How to code the stochastic volatility model in numpyro

Hello,
I am trying to model a stochastic volatility model that follows
y_t = \exp{(h_t/2)} \epsilon_t \\ h_{t+1}= \mu + \phi (h_{t} - \mu) \eta_t
where \epsilon_t, \eta_t is independent for all t = 1,...,T. y_t is stock return and h_t is a latent variable.

I have created simulation data that follows this model and estimated in numpyro, but the parameters are converging to wrong values.
I would appreciate it if you could tell me how to fix it.

The code is as follows

import numpyro
from numpyro.infer import MCMC, NUTS, Predictive
from numpyro import sample
import numpyro.distributions as dist
import jax
import jax.numpy as jnp
from jax import random
from numpyro.contrib.control_flow import scan

import  matplotlib.pyplot as plt

import numpy as np
def make_data(T, mu, phi, sigma2):
    ht = make_ht(T, mu, phi, sigma2)
    yt = make_yt_from_ht(ht)
    return yt, ht

def make_yt_from_ht(ht):

    eps = np.random.randn(ht.shape[0])
    yt = (np.exp(ht/2))*eps
    return yt

def make_ht(T, mu, phi, sigma2, option=0):

    h0 = np.random.normal(mu, np.sqrt(sigma2/(1-phi**2)))
    eta = np.random.randn(T,)

    ht = np.zeros((T,))
    for t in range(ht.shape[0]):
        if t == 0:
            ht[t] = mu + phi*(h0 - mu) + np.sqrt(sigma2)*eta[t]
        else:
            ht[t] = mu + phi*(ht[t-1] - mu) + np.sqrt(sigma2)*eta[t]

    return ht

def sv_model(ys, T):

    phi = sample("phi", dist.Uniform(-1, 1))
    sigma = sample("sigma", dist.Exponential(50))
    mu = sample("mu", dist.Normal(-10, 10))

    def trainsition(carry, t):
        h0 = carry
        h1 = sample("h", dist.Normal(mu + phi*(h0 - mu), sigma))
        y1 = sample("y", dist.Normal(0, jnp.exp(h1)), obs=ys[t])
        return (h1), (h1, y1)

    # h0 = sample("h_0", dist.Normal(mu, sigma/jnp.sqrt(1-phi**2)))
    # init_state = h0

    init_state = ys[0]
    with numpyro.handlers.condition(data={"y": ys[1:]}):
        _, (hs, ys) = scan(trainsition, (init_state), jnp.arange(1, T))
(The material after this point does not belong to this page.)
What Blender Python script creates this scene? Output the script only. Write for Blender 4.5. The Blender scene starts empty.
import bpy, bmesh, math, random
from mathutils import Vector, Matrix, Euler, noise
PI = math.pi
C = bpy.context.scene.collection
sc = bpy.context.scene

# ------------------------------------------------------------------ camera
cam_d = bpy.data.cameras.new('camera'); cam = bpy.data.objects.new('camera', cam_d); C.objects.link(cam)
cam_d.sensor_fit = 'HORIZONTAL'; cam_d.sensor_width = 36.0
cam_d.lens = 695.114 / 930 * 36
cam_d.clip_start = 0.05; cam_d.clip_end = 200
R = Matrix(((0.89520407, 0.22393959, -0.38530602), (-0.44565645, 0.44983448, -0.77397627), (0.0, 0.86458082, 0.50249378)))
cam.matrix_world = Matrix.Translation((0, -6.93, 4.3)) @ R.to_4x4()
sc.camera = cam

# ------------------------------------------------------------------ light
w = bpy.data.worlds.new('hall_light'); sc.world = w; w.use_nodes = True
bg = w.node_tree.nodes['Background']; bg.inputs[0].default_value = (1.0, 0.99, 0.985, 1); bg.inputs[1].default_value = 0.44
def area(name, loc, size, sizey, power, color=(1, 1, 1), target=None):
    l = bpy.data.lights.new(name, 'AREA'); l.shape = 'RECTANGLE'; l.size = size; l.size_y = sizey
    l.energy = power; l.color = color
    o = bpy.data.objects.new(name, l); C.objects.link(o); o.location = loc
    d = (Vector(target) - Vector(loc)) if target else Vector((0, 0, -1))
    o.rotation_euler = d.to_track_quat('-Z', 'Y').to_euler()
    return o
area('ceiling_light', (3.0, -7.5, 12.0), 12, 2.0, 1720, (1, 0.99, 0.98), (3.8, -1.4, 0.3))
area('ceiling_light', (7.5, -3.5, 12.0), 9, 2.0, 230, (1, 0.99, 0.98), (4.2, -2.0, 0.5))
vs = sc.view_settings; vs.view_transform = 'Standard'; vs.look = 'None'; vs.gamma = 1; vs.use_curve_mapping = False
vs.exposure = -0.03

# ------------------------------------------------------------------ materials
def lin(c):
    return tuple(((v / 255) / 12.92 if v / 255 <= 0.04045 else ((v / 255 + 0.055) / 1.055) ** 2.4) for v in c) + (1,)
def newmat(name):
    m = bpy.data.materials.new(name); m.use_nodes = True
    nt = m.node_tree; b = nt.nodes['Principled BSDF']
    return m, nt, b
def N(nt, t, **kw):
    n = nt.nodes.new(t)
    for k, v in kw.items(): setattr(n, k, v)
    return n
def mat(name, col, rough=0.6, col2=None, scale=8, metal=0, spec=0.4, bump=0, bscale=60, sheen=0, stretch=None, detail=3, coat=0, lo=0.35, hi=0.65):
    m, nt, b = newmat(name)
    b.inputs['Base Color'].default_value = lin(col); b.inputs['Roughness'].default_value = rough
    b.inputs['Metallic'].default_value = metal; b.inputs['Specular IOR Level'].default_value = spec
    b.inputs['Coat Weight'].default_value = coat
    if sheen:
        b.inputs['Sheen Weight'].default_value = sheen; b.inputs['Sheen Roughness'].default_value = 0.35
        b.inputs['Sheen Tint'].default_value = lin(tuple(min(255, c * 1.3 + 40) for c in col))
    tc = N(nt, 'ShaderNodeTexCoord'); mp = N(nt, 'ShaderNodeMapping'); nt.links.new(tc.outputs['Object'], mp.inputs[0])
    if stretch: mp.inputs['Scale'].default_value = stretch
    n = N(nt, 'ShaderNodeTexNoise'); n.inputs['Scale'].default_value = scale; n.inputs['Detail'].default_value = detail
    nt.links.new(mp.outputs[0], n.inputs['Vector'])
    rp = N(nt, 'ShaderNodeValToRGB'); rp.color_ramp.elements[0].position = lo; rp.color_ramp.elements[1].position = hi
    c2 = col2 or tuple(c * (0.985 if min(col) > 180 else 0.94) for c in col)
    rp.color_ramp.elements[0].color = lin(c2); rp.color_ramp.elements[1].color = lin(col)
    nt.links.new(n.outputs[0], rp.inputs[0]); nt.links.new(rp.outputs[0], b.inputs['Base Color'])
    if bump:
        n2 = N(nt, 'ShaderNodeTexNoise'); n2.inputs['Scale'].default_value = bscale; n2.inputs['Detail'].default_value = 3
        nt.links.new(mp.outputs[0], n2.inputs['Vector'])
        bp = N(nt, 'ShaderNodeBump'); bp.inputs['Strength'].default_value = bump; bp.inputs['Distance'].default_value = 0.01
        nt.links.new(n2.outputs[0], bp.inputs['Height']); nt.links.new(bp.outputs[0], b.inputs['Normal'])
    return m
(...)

mu, phi, sigma = -10, 0.9, 0.5
T = 500
yt, true_ht = make_data(T, mu, phi, sigma**2)
true_ht = jnp.asarray(true_ht)
yt = jnp.asarray(yt)

nuts_kernel = NUTS(sv_model)
mcmc = MCMC(nuts_kernel, num_warmup=5000, num_samples=5000)
rng_key = random.PRNGKey(0)
mcmc.run(rng_key, yt, T)

plt.plot(true_ht)
plt.plot(mcmc.get_samples()["h"].mean(axis=0))
plt.plot()

The true parameters are \mu, \phi, \sigma = -10, 0.9, 0.5. The estimated values are -5.12, 0.86, 0.27. So something is wrong.

Thanks.

Hi @kurara, I’m not sure about your specific model, but you might compare your model with Pyro’s stochastic volatility example. Good luck!

@fritzo Thank you for your reply. I will try to work on it some more!
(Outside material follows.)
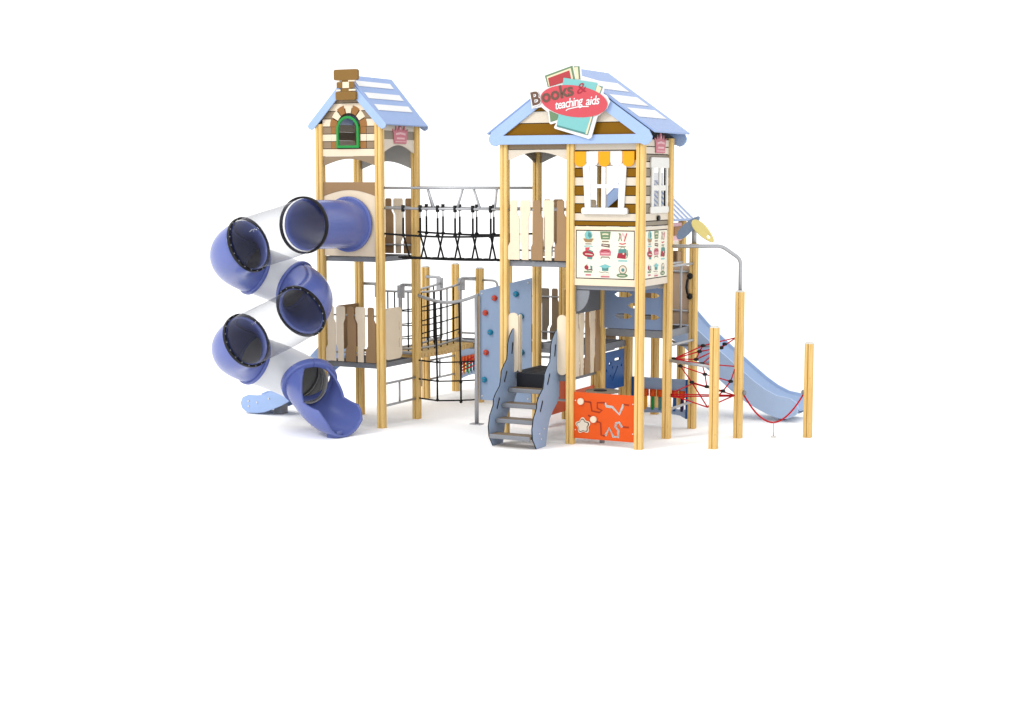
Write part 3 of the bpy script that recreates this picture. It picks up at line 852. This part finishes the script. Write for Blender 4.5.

Actually, I am using the sv model to practice the state space model. So Time Series Forecasting example is closer to sv model. But this example is a bit complicated for me as a beginner. So a simpler example of a state space model would be great for me. But anyway thanks for your reply!
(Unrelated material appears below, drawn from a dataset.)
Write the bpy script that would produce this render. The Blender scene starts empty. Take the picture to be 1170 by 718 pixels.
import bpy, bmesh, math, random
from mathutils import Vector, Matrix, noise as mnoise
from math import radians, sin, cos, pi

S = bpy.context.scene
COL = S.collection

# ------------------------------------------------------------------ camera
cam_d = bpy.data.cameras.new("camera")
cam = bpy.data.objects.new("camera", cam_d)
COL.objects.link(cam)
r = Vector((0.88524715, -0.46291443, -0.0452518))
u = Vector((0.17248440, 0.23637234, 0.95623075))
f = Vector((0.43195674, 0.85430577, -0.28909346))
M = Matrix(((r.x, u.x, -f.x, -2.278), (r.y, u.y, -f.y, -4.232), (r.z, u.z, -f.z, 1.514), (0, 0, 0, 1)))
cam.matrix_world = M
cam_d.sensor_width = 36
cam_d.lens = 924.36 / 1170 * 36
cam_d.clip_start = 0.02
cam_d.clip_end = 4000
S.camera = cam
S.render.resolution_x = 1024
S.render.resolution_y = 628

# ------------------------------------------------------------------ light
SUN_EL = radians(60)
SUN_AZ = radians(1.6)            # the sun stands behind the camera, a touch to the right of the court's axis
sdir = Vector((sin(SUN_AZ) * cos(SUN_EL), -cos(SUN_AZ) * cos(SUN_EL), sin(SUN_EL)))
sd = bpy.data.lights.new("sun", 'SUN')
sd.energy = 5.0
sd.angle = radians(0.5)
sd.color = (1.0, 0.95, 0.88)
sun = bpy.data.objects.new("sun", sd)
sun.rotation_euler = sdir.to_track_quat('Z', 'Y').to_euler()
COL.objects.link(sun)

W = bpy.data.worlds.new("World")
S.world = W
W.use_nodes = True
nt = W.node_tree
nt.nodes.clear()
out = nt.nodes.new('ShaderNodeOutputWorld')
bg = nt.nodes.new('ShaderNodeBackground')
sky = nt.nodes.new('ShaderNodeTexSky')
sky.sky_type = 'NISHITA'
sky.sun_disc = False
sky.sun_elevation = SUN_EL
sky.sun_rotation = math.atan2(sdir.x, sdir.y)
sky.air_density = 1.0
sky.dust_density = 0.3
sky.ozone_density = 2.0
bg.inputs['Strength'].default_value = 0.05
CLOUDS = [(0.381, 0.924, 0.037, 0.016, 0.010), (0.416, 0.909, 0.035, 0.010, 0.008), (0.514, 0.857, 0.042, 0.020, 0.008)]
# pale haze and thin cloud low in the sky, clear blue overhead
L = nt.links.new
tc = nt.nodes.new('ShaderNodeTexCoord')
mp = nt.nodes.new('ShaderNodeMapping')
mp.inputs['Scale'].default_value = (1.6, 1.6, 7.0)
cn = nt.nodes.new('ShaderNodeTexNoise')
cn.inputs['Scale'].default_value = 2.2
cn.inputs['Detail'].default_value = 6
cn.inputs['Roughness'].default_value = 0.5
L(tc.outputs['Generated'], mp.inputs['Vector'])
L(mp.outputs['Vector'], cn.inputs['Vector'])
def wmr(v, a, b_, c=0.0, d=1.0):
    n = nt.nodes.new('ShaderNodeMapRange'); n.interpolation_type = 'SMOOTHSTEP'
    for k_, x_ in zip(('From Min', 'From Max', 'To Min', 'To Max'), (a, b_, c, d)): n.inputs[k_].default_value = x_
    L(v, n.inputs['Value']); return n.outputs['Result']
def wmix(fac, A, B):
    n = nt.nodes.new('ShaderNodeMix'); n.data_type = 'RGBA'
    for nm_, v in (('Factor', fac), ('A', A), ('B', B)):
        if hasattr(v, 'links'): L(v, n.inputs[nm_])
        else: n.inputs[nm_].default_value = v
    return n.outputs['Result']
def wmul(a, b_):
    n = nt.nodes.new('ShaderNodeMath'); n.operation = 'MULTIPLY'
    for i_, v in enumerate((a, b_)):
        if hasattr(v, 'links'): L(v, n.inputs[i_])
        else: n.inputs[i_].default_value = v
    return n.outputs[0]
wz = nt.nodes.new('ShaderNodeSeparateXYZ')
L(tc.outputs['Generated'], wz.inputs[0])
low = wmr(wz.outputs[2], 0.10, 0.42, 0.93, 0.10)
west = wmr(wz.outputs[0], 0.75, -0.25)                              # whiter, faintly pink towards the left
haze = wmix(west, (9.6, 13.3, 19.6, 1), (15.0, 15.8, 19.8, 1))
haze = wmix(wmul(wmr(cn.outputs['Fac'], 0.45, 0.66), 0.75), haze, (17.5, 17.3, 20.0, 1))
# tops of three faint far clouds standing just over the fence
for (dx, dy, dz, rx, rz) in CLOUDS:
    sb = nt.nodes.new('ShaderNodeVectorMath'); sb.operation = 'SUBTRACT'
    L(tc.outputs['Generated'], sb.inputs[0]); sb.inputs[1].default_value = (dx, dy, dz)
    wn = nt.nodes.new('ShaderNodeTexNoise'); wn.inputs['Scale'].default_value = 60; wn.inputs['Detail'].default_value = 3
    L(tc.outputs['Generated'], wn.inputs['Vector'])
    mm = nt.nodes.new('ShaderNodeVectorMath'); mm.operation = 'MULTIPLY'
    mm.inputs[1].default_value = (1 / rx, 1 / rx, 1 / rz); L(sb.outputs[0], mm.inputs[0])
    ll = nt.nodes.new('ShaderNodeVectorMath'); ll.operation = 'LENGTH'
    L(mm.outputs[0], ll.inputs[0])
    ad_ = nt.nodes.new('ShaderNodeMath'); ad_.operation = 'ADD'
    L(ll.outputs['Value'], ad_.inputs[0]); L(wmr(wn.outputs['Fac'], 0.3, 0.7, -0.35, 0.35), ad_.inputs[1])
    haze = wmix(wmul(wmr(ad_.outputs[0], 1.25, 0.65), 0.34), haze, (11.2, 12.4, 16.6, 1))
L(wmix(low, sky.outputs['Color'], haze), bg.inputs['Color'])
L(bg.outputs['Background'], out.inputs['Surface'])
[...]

You might want to reparameterize this site. Kind of

h1 = mu + phi * (h0 - mu) + sigma * sample("h_base", dist.Normal(0, 1))

@fehiepsi Thank you for your reply. But the reparametrization did not work.
I also tried the numpyro.handlers.reparam but it converges to the wrong value.

Hmm, I think the result is expected. Please consider using improper prior or weak prior rather than strong prior (like Exp(50))